--- start ---

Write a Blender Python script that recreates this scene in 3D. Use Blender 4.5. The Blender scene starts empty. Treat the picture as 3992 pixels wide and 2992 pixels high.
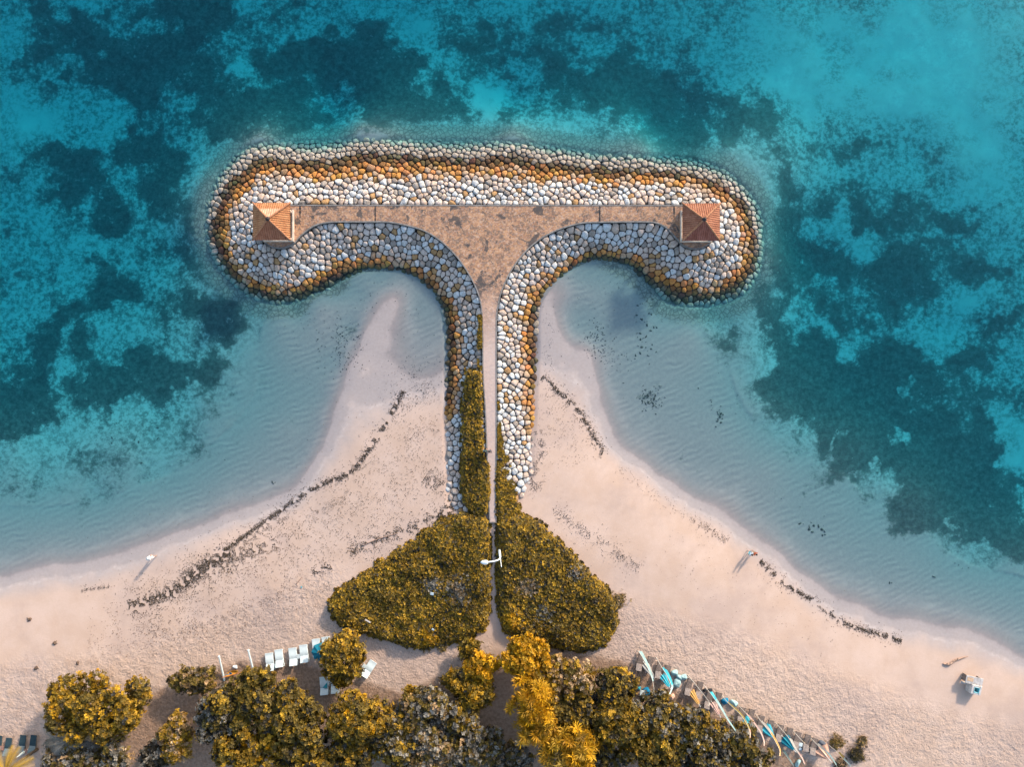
import bpy, bmesh, math, random
import numpy as np
from mathutils import Vector, Matrix, Quaternion
from mathutils.geometry import delaunay_2d_cdt

random.seed(7); rng = np.random.default_rng(7)
C = bpy.context.scene.collection
R = math.radians
# ------------------------------------------------------------------ camera, world, sun, exposure
H = 83.0                 # drone height above the water (m)
F = 32.0 * H             # focal length in photo pixels: 32 px per metre at water level
CX, CY = 1996.0, 1496.0
cam = bpy.data.cameras.new('camera'); cam.sensor_width = 36.0; cam.lens = 36.0 * F / 3992.0
cam.clip_start = 0.5; cam.clip_end = 3000
co = bpy.data.objects.new('camera', cam); C.objects.link(co); co.location = (0, 0, H)
bpy.context.scene.camera = co

SUN_EL, SUN_AZ = R(22.0), R(38.0)      # azimuth from +Y towards +X
sv = Vector((math.sin(SUN_AZ) * math.cos(SUN_EL), math.cos(SUN_AZ) * math.cos(SUN_EL), math.sin(SUN_EL)))
sun = bpy.data.lights.new('sun', 'SUN'); sun.energy = 2.4; sun.angle = R(4.0); sun.color = (1.0, 0.86, 0.72)
so = bpy.data.objects.new('sun', sun); C.objects.link(so); so.rotation_euler = sv.to_track_quat('Z', 'Y').to_euler()
so.location = sv * 300
w = bpy.data.worlds.new('World'); bpy.context.scene.world = w; w.use_nodes = True
wn = w.node_tree.nodes; sky = wn.new('ShaderNodeTexSky'); sky.sky_type = 'NISHITA'; sky.sun_disc = False
sky.sun_elevation = SUN_EL; sky.sun_rotation = SUN_AZ; sky.dust_density = 1.2
w.node_tree.links.new(sky.outputs[0], wn['Background'].inputs[0]); wn['Background'].inputs[1].default_value = 0.15
vs = bpy.context.scene.view_settings
vs.view_transform = 'Standard'; vs.look = 'None'; vs.gamma = 1.0; vs.exposure = 1.2
bpy.context.scene.cycles.volume_bounces = 0
bpy.context.scene.cycles.transparent_max_bounces = 12
bpy.context.scene.cycles.max_bounces = 4

# ------------------------------------------------------------------ helpers
def P(px, py, z=0.0):
    k = (H - z) / F
    return Vector(((px - CX) * k, (CY - py) * k, z))
def tag(o, label=None, cat=None, group=None, kind=None):
    if label: o['label'] = label
    if cat: o['category'] = cat
    if group: o['group'] = group
    if kind: o['kind'] = kind
    return o
def thing(name, label, cat, loc=(0, 0, 0), rz=0.0, group=None):
    o = bpy.data.objects.new(name, None); C.objects.link(o); o.empty_display_size = 0.3
    o.location = loc; o.rotation_euler = (0, 0, rz)
    return tag(o, label, cat, group)
def np_mesh(name, V, faces, mats, parent=None, col=None, smooth=False, mat_idx=None):
    """V (n,3) array, faces (m,k) int array or list of lists"""
    me = bpy.data.meshes.new(name)
    V = np.asarray(V, dtype=np.float32)
    if isinstance(faces, np.ndarray):
        m, k = faces.shape
        me.vertices.add(len(V)); me.vertices.foreach_set('co', V.ravel())
        me.loops.add(m * k); me.loops.foreach_set('vertex_index', faces.astype(np.int32).ravel())
        me.polygons.add(m); me.polygons.foreach_set('loop_start', np.arange(0, m * k, k, dtype=np.int32))
        if mat_idx is not None: me.polygons.foreach_set('material_index', np.asarray(mat_idx, dtype=np.int32))
        me.update(calc_edges=True)
    else:
        me.from_pydata([tuple(v) for v in V], [], faces)
    if col is not None:
        a = me.color_attributes.new('col', 'FLOAT_COLOR', 'POINT')
        c = np.ones((len(V), 4), dtype=np.float32); c[:, :3] = col
        a.data.foreach_set('color', c.ravel())
    if smooth: me.polygons.foreach_set('use_smooth', np.ones(len(me.polygons), dtype=bool))
    for m_ in (mats if isinstance(mats, (list, tuple)) else [mats]): me.materials.append(m_)
    o = bpy.data.objects.new(name, me); C.objects.link(o)
    if parent: o.parent = parent
    return o
class MB:
    """collects shapes into one mesh"""
    def __init__(s): s.v = []; s.f = []
    def add(s, vs_, fs):
        b = len(s.v); s.v += [tuple(x) for x in vs_]; s.f += [[i + b for i in f] for f in fs]; return s
    def box(s, c, d, M=None, taper=1.0):
        x, y, z = d[0] / 2, d[1] / 2, d[2] / 2; bv = min(x, y, z) * 0.25
        vs_ = []
        for zz, k in ((-z, 0), (-z + bv, 1), (z - bv, 1), (z, 0)):
            q = 1.0 if zz < 0 else taper
            ex, ey = (x * q if k else x * q - bv), (y * q if k else y * q - bv)
            for sx, sy in ((-1, -1), (1, -1), (1, 1), (-1, 1)):
                p = Vector((sx * ex, sy * ey, zz))
                if M: p = M @ p
                vs_.append(p + Vector(c))
        fs = [[3, 2, 1, 0], [12, 13, 14, 15]]
        for r in range(3):
            for i in range(4): fs.append([r * 4 + i, r * 4 + (i + 1) % 4, r * 4 + 4 + (i + 1) % 4, r * 4 + 4 + i])
        return s.add(vs_, fs)
    def tube(s, pts, rads, n=8, cap=True):
        pts = [Vector(p) for p in pts]; m = len(pts)
        if not isinstance(rads, (list, tuple)): rads = [rads] * m
        vs_ = []; fs = []
        up = None
        for i, p in enumerate(pts):
            t = (pts[min(i + 1, m - 1)] - pts[max(i - 1, 0)]).normalized()
            if up is None:
                up = Vector((0, 0, 1)) if abs(t.z) < 0.9 else Vector((1, 0, 0))
            a = t.cross(up).normalized(); b = a.cross(t).normalized(); up = b
            for k in range(n):
                g = 2 * math.pi * k / n
                vs_.append(p + (a * math.cos(g) + b * math.sin(g)) * rads[i])
        for i in range(m - 1):
            for k in range(n):
                fs.append([i * n + k, i * n + (k + 1) % n, (i + 1) * n + (k + 1) % n, (i + 1) * n + k])
        if cap: fs.append(list(range(n))[::-1]); fs.append([(m - 1) * n + k for k in range(n)])
        return s.add(vs_, fs)
    def lathe(s, c, prof, n=16, star=0.0, ang=0.0, sy=1.0):
        vs_ = []; fs = []; m = len(prof)
        for (r, z) in prof:
            for k in range(n):
                g = 2 * math.pi * k / n + ang; q = r * (1 - star * (k % 2))
                vs_.append(Vector(c) + Vector((q * math.cos(g), q * math.sin(g) * sy, z)))
        for i in range(m - 1):
            for k in range(n): fs.append([i * n + k, i * n + (k + 1) % n, (i + 1) * n + (k + 1) % n, (i + 1) * n + k])
        fs.append(list(range(n))[::-1]); fs.append([(m - 1) * n + k for k in range(n)])
        return s.add(vs_, fs)
    def build(s, name, mat, parent=None, smooth=False):
        o = np_mesh(name, np.array(s.v), s.f, mat, parent)
        if smooth: o.data.polygons.foreach_set('use_smooth', np.ones(len(o.data.polygons), dtype=bool))
        return o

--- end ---

Prompt
Copy down every line of the material above that includes the string "pixels".

Full solution
Write a Blender Python script that recreates this scene in 3D. Use Blender 4.5. The Blender scene starts empty. Treat the picture as 3992 pixels wide and 2992 pixels high.
F = 32.0 * H             # focal length in photo pixels: 32 px per metre at water level